Martin Mansergh’s father (Philip) Nicholas Seton Mansergh (1910–91) was a historian who wrote many books about Ireland including The Irish Free State: its government and politics (1934), The government of Northern Ireland: a study in devolution (1936) and Ireland in the age of reform and revolution, published in 1940 (and in a revised edition as The Irish question, 1840–1921 in 1975). The unresolved question: the Anglo-Irish settlement and its undoing, 1912–72 (1991) was published after his death, as were two volumes of essays, edited by his widow, Diana: Nationalism and independence: selected Irish papers (1997), and Independence years: the selected Indian and commonwealth papers of Nicholas Mansergh (1999). [7]
There is a charming playroom in Grenane house which has every surface covered by gorgeous painting by Marion McDonnell of Tipperary depicting “The Mice of Brambley Hedge.” This took two years to paint.
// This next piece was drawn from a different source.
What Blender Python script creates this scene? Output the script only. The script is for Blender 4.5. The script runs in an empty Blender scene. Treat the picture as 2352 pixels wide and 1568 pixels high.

I could have looked at it for hours, it is so detailed and wonderful.
The playroom completely hand painted by Marion McDonnell of Tipperary depicting “The Mice of Brambley Hedge,” courtesy of Grenane House website.
Philippa then brought us outside to see the garden. These feature a hazelnut walk, the only one in Ireland. There is a summerhouse in the shape of an old 50 pence. The terraces were laid out around 1860 by a great aunt, Charlotte Mansergh. Philippa has planted a forest of trees. Unfortunately it was starting to rain so we didn’t linger as long as we would have liked. It was a lovely visit.
[1] p. 127. Kavanagh, Art and William Hayes. The Tipperary Gentry. By William Hayes and Art Kavanagh. Published by Irish Family Names, c/o Eneclann, Unit 1, The Trinity Enterprise Centre, Pearse St, Dublin 2, 11 Emerald Cottages, Grand Canal St, Dublin 4 and Market Square, Bunclody, Co Wexford, Ireland. 2003.
p. 127 refers to R.S. Simington, ed. Civil Survey of Ireland, Co Tipperary, Vol. 2, p. 42, 1934.